[Scripts that build scenes]
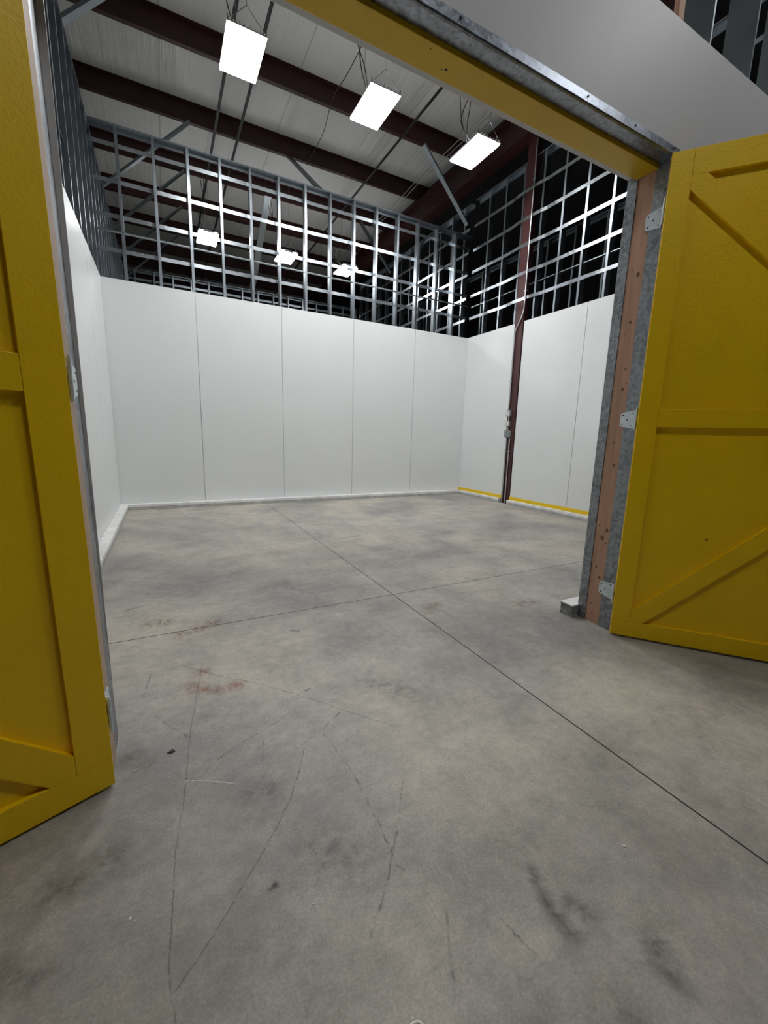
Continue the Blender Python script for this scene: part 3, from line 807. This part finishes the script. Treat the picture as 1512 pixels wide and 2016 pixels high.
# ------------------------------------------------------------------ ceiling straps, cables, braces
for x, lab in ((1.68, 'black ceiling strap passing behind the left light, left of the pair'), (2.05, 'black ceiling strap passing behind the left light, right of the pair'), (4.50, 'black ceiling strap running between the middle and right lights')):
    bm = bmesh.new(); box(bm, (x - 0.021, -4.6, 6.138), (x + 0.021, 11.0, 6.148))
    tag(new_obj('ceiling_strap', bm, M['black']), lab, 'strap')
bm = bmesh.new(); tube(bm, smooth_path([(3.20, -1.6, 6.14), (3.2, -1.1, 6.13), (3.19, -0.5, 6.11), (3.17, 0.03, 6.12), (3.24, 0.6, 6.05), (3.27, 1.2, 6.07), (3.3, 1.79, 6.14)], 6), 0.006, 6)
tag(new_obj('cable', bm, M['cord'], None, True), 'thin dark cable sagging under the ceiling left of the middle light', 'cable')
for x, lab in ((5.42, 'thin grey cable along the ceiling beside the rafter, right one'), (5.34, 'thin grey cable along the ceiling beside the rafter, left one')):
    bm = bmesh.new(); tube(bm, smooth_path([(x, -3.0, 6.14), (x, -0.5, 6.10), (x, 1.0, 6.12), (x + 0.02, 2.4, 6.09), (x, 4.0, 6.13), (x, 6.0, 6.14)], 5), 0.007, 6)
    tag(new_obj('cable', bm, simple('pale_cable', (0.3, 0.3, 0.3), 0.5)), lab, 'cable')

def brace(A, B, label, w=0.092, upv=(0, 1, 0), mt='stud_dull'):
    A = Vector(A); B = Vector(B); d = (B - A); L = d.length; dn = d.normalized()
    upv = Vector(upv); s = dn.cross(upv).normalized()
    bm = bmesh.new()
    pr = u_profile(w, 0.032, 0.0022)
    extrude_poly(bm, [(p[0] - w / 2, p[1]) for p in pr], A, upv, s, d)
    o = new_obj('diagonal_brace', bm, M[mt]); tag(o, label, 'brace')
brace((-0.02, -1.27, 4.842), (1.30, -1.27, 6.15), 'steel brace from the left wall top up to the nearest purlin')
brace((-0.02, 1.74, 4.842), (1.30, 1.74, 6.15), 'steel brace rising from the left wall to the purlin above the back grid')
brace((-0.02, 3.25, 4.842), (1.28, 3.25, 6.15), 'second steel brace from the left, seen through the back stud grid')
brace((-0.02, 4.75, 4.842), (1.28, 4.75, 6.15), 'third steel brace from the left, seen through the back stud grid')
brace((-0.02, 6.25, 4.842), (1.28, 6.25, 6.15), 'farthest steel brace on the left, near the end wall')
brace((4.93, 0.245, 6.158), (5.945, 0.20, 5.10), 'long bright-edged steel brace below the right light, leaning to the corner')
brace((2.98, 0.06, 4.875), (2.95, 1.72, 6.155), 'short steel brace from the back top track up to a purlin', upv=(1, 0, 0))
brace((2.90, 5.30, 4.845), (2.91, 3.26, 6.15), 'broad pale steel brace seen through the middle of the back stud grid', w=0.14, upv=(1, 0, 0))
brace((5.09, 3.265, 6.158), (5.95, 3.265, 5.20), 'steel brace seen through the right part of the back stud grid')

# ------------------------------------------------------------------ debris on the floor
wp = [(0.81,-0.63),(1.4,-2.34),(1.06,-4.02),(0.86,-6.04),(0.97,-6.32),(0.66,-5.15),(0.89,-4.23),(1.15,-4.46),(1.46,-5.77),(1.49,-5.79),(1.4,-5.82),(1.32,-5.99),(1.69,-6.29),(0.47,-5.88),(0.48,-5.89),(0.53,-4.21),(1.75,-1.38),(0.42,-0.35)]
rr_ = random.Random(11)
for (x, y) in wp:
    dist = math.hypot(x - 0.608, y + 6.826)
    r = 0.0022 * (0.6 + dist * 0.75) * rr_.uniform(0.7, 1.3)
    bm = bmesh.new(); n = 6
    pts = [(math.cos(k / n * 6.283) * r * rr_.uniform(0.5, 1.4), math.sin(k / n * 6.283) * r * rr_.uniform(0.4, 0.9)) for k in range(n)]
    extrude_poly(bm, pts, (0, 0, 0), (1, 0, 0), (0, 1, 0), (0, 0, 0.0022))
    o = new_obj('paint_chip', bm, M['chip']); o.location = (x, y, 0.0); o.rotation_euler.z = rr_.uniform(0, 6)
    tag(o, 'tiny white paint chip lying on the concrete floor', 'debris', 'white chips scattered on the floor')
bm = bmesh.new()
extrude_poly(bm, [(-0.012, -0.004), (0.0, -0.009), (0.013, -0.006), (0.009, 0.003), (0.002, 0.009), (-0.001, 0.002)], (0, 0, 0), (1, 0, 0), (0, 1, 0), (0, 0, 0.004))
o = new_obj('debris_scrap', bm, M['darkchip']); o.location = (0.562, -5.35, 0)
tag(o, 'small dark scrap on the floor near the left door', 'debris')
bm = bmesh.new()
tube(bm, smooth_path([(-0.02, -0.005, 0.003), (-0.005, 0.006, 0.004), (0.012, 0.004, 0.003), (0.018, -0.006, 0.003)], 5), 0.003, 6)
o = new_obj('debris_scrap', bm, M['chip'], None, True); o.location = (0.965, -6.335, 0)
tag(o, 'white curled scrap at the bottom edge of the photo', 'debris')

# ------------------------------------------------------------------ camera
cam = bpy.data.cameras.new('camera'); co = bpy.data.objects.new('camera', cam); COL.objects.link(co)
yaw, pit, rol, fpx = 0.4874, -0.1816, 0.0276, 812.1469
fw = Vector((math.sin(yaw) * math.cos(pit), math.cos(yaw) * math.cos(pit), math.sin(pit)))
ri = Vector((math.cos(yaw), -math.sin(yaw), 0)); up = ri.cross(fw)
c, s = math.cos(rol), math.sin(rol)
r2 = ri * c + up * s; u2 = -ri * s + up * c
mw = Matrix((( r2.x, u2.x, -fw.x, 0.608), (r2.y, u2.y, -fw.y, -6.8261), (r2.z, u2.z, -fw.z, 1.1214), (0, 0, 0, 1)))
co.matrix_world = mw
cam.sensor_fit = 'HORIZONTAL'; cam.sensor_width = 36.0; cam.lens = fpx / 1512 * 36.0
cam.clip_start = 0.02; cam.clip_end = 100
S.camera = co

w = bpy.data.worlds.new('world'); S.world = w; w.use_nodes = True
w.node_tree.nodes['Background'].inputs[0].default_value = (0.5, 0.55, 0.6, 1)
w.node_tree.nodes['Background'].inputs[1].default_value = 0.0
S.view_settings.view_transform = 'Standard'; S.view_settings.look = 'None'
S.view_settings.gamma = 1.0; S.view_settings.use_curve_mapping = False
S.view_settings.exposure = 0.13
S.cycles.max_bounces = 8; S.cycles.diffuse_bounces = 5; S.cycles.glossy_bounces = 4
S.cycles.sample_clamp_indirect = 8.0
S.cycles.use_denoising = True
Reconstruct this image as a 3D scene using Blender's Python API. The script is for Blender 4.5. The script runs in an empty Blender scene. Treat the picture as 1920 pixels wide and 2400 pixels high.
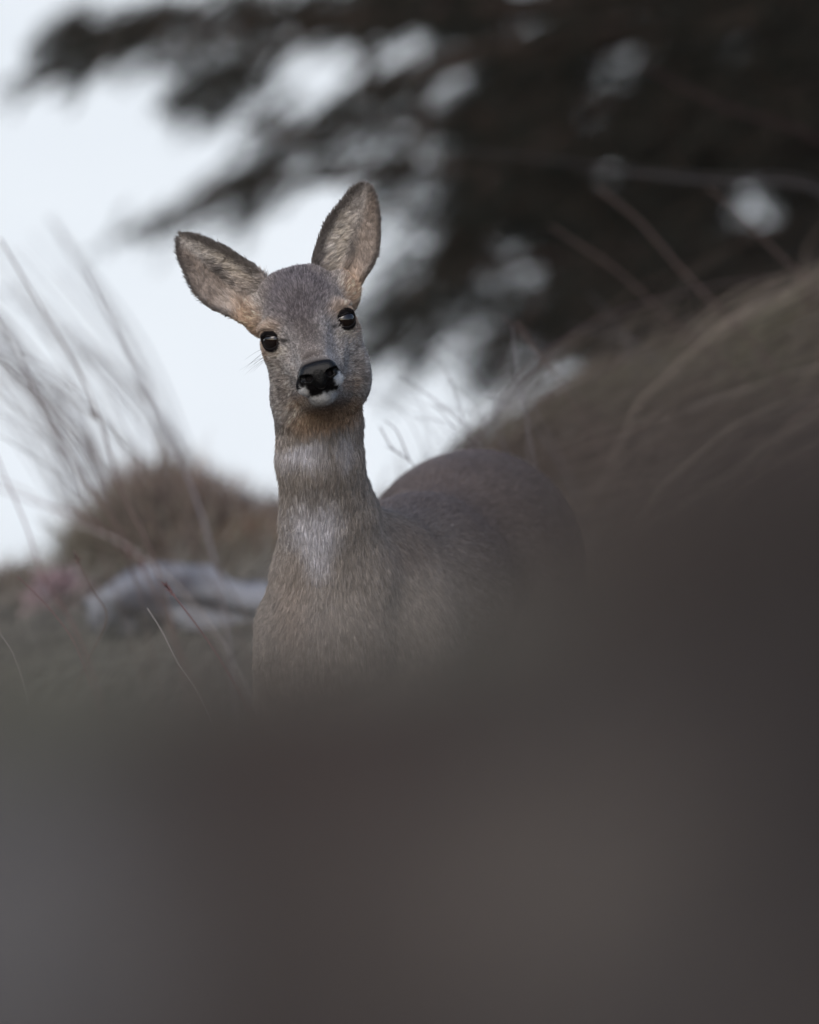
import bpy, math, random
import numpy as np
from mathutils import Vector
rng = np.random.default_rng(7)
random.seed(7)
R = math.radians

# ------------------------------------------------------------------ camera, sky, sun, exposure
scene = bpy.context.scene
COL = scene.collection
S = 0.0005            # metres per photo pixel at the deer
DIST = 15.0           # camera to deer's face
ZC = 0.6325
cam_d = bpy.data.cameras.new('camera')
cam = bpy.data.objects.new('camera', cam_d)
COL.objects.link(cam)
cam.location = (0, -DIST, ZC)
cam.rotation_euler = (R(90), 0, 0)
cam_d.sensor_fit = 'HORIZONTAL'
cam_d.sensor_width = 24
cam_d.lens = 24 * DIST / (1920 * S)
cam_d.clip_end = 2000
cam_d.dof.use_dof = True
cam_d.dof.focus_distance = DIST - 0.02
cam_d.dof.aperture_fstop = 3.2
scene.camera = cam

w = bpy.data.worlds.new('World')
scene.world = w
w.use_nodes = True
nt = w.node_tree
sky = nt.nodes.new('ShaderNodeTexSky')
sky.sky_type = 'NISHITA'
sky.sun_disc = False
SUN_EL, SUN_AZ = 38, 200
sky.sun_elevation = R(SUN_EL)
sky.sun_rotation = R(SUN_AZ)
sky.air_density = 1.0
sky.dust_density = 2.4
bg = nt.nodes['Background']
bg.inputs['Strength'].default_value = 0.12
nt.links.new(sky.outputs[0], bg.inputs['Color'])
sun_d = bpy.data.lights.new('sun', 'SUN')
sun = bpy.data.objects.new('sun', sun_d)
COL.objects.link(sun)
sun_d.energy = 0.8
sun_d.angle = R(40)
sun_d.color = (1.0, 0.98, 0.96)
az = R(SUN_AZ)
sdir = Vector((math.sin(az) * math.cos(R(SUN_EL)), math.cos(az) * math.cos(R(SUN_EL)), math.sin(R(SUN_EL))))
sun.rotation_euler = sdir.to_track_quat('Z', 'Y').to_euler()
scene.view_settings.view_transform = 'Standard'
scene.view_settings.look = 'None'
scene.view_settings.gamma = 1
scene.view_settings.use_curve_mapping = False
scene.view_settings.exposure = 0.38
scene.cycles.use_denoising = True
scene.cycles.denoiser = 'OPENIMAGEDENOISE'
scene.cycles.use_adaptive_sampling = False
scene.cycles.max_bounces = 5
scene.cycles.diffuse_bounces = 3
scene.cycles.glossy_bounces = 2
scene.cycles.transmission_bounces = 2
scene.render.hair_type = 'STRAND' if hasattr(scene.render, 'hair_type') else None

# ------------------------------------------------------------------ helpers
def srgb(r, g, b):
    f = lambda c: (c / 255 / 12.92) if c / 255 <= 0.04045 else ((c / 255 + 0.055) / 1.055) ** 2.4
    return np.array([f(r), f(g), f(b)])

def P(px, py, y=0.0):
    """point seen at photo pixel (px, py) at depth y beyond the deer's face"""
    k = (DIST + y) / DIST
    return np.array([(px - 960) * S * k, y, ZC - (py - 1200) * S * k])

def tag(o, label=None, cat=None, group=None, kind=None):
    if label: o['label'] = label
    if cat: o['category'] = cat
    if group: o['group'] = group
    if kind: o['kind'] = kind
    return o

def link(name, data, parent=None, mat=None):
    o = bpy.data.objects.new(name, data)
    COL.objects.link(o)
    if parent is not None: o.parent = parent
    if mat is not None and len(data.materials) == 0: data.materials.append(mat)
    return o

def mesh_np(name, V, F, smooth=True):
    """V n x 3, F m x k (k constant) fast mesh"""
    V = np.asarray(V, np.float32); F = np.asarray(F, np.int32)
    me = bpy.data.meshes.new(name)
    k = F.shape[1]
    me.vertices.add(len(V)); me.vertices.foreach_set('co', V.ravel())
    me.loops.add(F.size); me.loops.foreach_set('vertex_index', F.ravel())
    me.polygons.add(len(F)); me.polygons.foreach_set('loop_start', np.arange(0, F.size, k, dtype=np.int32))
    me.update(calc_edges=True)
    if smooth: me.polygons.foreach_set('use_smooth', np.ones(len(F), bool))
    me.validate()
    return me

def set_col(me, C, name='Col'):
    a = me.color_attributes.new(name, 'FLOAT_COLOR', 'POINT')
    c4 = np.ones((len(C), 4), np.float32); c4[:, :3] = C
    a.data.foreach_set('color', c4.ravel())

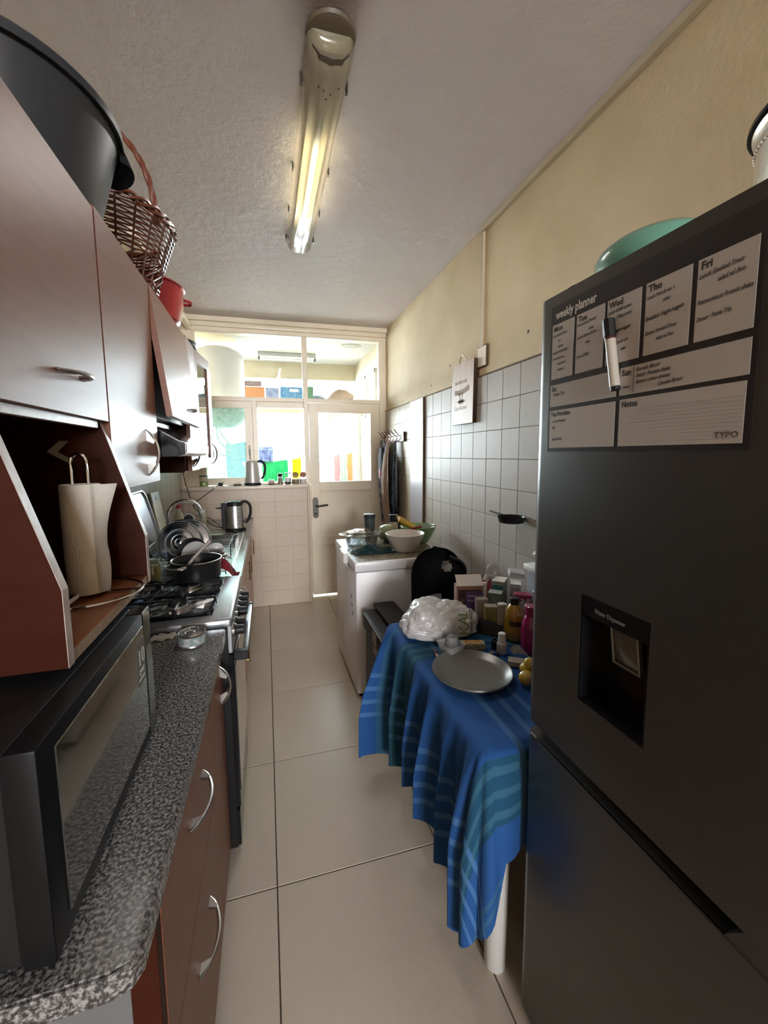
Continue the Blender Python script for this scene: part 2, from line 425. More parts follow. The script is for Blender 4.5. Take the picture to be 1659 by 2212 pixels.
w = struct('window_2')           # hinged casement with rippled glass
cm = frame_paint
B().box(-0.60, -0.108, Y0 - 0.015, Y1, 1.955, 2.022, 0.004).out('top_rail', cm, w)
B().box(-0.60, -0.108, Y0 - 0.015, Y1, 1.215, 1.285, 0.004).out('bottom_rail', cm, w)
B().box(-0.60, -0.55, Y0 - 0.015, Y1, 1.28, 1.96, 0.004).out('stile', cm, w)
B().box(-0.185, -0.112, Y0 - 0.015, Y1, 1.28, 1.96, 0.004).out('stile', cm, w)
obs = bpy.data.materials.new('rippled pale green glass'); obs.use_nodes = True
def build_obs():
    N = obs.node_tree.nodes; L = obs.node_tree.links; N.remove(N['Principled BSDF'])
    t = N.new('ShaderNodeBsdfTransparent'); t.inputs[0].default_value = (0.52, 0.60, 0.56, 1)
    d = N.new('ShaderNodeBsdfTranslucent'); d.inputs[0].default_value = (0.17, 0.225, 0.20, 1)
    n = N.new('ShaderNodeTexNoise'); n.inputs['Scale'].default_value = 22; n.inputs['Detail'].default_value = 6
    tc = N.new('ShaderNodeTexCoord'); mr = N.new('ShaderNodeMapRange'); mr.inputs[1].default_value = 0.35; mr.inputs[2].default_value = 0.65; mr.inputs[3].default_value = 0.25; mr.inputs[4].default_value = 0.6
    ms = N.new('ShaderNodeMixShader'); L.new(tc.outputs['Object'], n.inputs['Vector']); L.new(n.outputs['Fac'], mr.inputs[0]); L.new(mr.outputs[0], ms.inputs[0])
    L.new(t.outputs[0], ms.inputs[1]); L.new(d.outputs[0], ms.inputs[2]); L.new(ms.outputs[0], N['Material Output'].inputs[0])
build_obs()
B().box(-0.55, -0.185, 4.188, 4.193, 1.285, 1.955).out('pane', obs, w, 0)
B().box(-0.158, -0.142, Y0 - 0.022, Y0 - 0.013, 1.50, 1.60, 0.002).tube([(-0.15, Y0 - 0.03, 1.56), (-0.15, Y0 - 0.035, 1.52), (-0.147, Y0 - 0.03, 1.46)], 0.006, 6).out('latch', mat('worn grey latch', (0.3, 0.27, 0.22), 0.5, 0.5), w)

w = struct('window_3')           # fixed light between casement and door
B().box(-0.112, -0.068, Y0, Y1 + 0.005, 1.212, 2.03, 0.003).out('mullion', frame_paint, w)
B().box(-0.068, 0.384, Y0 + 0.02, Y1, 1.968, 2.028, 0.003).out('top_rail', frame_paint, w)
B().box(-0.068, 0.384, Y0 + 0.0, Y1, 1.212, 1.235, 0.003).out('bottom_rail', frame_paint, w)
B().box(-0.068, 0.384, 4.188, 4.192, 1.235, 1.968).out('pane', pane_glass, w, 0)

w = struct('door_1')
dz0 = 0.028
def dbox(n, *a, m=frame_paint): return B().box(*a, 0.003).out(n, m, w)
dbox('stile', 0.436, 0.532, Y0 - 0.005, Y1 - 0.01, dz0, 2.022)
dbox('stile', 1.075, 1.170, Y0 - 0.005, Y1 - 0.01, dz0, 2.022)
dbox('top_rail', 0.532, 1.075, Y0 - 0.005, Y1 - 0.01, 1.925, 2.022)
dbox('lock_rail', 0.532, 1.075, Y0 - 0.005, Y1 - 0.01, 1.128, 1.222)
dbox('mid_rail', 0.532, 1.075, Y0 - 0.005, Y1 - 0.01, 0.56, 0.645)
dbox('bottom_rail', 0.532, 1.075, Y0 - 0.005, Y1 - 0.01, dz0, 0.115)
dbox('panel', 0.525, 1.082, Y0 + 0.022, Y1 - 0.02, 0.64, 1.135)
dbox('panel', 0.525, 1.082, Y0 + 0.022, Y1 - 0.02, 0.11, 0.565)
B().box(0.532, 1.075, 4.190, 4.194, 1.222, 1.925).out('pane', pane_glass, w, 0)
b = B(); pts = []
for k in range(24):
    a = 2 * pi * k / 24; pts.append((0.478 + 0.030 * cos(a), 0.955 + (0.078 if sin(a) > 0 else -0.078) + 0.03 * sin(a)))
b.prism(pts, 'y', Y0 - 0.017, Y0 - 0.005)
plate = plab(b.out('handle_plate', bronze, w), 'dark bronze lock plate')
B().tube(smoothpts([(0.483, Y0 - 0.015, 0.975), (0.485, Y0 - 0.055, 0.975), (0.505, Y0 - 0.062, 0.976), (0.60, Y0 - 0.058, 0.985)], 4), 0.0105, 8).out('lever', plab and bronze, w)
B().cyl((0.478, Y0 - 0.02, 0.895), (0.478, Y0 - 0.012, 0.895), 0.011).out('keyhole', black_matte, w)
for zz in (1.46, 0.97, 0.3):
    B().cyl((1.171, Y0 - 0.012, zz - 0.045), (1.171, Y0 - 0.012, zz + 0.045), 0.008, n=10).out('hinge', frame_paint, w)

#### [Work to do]
All lines above containing the string "part" are to be collected.

#### [Response to this exercise]
Continue the Blender Python script for this scene: part 3, from line 807. This part finishes the script. Treat the picture as 1512 pixels wide and 2016 pixels high.
brace((5.09, 3.265, 6.158), (5.95, 3.265, 5.20), 'steel brace seen through the right part of the back stud grid')
Continue the Blender Python script for this scene: part 2, from line 425. More parts follow. The script is for Blender 4.5. Take the picture to be 1659 by 2212 pixels.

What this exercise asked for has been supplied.